Homogenic is the third studio album by Icelandic singer-songwriter and musician Björk, released on 23 September 1997 by One Little Indian and Elektra Records. It was written in collaboration with producer Mark Bell of LFO. It has sold over 2.3 million copies worldwide.

Björk continually describes Homogenic as an extension of her personal feelings. In interviews, she called the album her "most me yet" and "emotionally confrontational." Claiming that there are no surprises on Homogenic, Björk wanted to make a minimalist album with few tools: a string orchestra, vocals, and synthetic beats. She has revealed that the album's name stems from the fact that all of the tracks are relatively similar and did not realise that "homogenic" is not actually an English word, referencing English as her second language.

Homogenic was extremely well received by critics and the general public.
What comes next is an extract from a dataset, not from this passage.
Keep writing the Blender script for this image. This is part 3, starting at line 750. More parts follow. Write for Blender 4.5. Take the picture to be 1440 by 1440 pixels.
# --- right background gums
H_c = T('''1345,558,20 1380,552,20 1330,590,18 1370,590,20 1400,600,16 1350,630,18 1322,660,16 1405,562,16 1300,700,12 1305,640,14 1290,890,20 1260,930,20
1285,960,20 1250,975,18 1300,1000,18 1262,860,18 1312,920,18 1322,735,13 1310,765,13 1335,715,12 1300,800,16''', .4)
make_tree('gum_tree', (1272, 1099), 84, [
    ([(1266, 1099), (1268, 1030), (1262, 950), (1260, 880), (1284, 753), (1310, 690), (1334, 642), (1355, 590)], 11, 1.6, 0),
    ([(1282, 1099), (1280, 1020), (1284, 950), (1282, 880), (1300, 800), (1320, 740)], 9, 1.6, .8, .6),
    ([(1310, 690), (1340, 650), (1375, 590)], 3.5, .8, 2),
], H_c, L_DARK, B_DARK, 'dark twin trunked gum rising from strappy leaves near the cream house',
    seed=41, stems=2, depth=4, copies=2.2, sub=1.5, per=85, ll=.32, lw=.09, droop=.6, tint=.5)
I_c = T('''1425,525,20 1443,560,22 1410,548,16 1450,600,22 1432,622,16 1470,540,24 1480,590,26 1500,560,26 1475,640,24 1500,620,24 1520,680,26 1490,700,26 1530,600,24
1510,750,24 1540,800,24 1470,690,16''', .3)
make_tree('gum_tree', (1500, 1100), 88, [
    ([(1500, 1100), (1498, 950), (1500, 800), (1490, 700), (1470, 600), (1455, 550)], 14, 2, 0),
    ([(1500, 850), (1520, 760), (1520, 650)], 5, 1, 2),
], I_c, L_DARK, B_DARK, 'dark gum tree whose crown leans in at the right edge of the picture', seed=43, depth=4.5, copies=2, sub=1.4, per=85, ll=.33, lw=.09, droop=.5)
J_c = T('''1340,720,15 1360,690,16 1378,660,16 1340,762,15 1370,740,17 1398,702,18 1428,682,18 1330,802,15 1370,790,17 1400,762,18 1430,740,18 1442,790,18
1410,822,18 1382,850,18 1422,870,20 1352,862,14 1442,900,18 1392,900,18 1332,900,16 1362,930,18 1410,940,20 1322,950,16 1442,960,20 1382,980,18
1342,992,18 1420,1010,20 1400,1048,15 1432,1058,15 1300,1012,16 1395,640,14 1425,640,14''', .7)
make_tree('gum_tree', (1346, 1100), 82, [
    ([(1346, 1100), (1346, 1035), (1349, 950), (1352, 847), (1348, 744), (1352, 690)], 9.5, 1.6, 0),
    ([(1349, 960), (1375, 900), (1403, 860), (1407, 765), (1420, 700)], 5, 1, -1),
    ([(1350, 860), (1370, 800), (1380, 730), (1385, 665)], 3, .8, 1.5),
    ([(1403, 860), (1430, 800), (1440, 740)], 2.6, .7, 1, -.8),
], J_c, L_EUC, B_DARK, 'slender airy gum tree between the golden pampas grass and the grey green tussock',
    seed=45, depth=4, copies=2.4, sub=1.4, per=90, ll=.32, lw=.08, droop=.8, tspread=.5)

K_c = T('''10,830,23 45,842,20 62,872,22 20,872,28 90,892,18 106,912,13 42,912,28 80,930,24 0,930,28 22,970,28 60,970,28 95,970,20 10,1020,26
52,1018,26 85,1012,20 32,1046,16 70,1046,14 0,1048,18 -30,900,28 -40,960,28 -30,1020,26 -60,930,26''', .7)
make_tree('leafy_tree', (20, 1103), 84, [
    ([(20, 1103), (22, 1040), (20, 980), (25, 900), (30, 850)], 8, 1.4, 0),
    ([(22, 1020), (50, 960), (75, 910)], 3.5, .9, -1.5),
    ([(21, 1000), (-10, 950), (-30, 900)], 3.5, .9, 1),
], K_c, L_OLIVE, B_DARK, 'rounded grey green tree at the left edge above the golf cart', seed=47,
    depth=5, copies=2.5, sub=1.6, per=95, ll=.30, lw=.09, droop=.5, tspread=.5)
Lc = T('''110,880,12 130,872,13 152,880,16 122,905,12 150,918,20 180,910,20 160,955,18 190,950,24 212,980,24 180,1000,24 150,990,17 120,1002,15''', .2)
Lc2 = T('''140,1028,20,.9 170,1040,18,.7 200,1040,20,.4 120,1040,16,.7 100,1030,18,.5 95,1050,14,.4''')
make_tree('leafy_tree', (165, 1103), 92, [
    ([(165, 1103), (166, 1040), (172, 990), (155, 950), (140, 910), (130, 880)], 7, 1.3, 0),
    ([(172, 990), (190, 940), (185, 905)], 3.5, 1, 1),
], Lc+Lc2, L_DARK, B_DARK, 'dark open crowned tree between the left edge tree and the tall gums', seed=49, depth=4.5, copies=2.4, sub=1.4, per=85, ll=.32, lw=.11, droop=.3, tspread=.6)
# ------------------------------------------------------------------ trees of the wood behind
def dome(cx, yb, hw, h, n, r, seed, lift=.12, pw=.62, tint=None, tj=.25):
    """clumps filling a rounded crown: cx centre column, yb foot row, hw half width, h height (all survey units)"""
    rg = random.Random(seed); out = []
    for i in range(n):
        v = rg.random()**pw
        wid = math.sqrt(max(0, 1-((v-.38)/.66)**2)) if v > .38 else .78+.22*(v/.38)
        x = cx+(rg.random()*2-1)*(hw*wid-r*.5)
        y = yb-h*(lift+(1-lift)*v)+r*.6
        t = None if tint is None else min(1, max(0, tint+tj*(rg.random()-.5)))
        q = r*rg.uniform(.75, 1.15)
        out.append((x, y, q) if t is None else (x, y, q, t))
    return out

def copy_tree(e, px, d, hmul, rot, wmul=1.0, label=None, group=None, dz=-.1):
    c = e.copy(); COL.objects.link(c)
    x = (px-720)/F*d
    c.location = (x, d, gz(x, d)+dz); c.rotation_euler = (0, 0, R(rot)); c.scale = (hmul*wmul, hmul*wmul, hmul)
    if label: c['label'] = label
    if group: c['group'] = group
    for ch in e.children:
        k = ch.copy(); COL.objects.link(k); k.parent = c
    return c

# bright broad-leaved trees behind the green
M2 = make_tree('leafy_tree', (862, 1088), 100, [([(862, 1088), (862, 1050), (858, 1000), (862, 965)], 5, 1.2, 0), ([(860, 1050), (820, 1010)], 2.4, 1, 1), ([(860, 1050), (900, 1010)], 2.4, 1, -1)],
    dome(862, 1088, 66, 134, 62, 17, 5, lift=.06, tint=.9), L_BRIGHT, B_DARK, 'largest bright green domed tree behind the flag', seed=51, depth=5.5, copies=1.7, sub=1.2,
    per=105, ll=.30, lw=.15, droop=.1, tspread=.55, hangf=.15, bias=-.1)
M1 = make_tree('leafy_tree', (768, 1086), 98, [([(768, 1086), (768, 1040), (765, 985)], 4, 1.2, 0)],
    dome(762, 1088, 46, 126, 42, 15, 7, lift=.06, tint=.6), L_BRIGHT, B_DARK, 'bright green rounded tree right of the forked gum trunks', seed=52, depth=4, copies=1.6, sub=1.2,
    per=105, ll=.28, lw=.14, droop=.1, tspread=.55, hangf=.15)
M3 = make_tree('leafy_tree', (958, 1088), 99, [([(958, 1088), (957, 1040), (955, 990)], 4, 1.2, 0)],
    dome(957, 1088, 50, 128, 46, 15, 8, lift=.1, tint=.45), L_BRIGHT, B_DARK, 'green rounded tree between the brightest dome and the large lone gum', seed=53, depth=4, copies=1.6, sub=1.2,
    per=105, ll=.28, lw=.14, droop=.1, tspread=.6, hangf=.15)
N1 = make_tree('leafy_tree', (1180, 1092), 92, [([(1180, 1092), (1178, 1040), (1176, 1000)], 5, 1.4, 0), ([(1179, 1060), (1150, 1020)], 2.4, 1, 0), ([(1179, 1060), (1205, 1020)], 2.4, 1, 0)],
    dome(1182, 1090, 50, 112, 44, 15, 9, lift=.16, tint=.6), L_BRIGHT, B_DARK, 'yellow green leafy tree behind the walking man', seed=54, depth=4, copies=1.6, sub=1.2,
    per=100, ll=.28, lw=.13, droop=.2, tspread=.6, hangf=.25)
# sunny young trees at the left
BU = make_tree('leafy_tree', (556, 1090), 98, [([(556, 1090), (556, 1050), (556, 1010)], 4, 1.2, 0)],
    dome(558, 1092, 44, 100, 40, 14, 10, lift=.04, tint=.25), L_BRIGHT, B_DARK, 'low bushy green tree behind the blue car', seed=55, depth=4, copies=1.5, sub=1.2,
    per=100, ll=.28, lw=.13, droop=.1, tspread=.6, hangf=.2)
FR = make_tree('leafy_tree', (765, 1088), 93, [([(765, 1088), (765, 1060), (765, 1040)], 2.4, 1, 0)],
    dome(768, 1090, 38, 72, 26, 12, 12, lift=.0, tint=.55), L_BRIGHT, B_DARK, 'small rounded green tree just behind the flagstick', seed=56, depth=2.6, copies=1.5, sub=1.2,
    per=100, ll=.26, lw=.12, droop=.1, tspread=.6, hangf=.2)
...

Allmusic's Heather Phares gave the record a five-out-of-five star rating, citing it as more emotionally deep than any of Björk's previous work and a "seamless fusion of chilly strings, stuttering, abstract beats, and unique touches like an accordion and glass harmonica." Writing a review of the album for Pitchfork Media, Ryan Schrieber graded Homogenic as an 9.9-out-of-10, claiming that Björk has started to re-define what music actually is rather than its sound. Rolling Stone praised the juxtaposition and contradiction of live strings and synthesised beats, eventually naming it one of the boldest albums of 1997.